In 2010, Nicholas Rostow wrote in the American Interest regarding the legality of the settlements:
- “On February 2, 1981, President Reagan stated that the settlements were “not illegal,” although he criticized them as “ill-advised” and “unnecessarily provocative.” Throughout the Reagan Administration the U.S. government did not question the legality of the settlements; rather, it criticized the settlements on policy grounds as an obstacle to the peace process. In the United Nations, the United States voted against resolutions describing Israeli settlements as illegal."
- Stephen M. Schwebel, Professor of International Law at the School of Advanced International Studies of The Johns Hopkins University (Washington), former Deputy Legal Advisor of the U.S. State Department and President of the International Court of Justice from 1997 to 2000:“Where the prior holder of territory [Jordan] had seized that territory unlawfully, the state which subsequently takes that territory in the lawful exercise of self-defense [Israel] has, against that prior holder, better title.”
- Eugene W. Rostow, Former U.S. Undersecretary of State for Political Affairs and Distinguished Fellow at the U.S. Institute for Peace:“The Jewish right of settlement in the West Bank is conferred by the same provisions of the Mandate under which Jews settled in Haifa, Tel Aviv, and Jerusalem before the State of Israel was created… The Jewish right of settlement in Palestine west of the Jordan River, that is, in Israel, the West Bank, Jerusalem, and the Gaza Strip, was made unassailable. That right has never been terminated…”
- Julius Stone, one of the 20th century leading authorities on the Law of Nations, Doctor of Juridical Science from Harvard and Professor of Jurisprudence and International Law at universities in Australia and California:“The terms of Article 49(6) [of the Fourth Geneva Convention] however they are interpreted, are submitted to be totally irrelevant. To render them relevant, we would have to say that the effect of Article 49(6) is to impose an obligation on the state of Israel to ensure (by force if necessary) that these areas, despite their millennial association with Jewish life, shall be forever ‘judenrein’.”

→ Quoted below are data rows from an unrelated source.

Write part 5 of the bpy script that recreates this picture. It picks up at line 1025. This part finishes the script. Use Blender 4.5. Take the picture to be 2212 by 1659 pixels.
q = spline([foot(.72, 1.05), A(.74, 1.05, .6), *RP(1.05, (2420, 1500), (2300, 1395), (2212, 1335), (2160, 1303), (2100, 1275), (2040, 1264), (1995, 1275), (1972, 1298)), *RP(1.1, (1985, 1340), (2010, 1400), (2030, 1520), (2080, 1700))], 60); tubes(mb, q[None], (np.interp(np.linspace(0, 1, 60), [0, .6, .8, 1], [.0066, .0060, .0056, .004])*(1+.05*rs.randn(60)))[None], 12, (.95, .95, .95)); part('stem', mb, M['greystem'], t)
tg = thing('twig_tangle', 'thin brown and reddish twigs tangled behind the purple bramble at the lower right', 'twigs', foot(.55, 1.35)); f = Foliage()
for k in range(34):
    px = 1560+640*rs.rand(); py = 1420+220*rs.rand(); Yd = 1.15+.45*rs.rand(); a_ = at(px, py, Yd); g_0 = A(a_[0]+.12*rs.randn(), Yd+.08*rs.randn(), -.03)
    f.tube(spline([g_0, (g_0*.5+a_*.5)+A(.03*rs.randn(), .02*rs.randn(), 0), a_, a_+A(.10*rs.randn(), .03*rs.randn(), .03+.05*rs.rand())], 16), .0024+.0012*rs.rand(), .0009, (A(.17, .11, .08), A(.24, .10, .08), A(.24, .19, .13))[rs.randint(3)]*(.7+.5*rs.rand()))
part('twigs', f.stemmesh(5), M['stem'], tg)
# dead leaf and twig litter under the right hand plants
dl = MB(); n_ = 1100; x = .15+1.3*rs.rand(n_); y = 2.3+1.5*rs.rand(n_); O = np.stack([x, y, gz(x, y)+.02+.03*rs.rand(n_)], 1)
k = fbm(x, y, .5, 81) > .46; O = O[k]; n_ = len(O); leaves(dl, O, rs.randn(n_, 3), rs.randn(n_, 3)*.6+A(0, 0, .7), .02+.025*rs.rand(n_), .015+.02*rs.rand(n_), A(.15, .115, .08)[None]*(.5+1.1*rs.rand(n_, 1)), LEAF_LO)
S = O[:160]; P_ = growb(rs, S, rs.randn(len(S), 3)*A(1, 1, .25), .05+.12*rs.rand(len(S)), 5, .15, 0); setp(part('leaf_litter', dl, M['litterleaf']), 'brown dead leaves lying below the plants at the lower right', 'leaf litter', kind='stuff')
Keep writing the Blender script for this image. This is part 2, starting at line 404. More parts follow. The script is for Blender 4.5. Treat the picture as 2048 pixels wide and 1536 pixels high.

- David Matas, world-renowned human rights lawyer and honorary counsel to B’nai Brith Canada:“For there to be an occupation at international law, there has to be an occupying and occupied power both of which are members of the community of nations. The only conceivable occupied power for the West Bank is Jordan. Yet Jordan has renounced all claims over the West Bank.”
- David M. Phillips, Professor at Northeastern University School of Law:Indeed, the analysis underlying the conclusion that the settlements violate international law depends entirely on an acceptance of the Palestinian narrative that the West Bank is “Arab” land. Followed to its logical conclusion – as some have done – this narrative precludes the legitimacy of Israel itself…The ultimate end of the illicit effort to use international law to delegitimize the settlements is clear – it is the same argument used by Israel’s enemies to delegitimize the Jewish state entirely.”
- Jeffrey S. Helmreich, author and writer for the Jerusalem Center for Public Affairs:“The settlements are not located in ‘occupied territory.’ The last binding international legal instrument which divided the territory in the region of Israel, the West Bank, and Gaza was the League of Nations Mandate, which explicitly recognized the right of Jewish settlement in all territory allocated to the Jewish national home in the context of the British Mandate. These rights under the British Mandate were preserved by the successor organization to the League of Nations, the United Nations, under Article 80 of the UN Charter.”
- “The US position on settlements is clear. Obviously, we’ve seen the reports that an Israeli government appointed panel has recommended legalizing dozens of Israeli settlements in the West Bank, but we do not accept the legitimacy of continued Israeli settlement activity, and we oppose any effort to legalize settlement outposts.”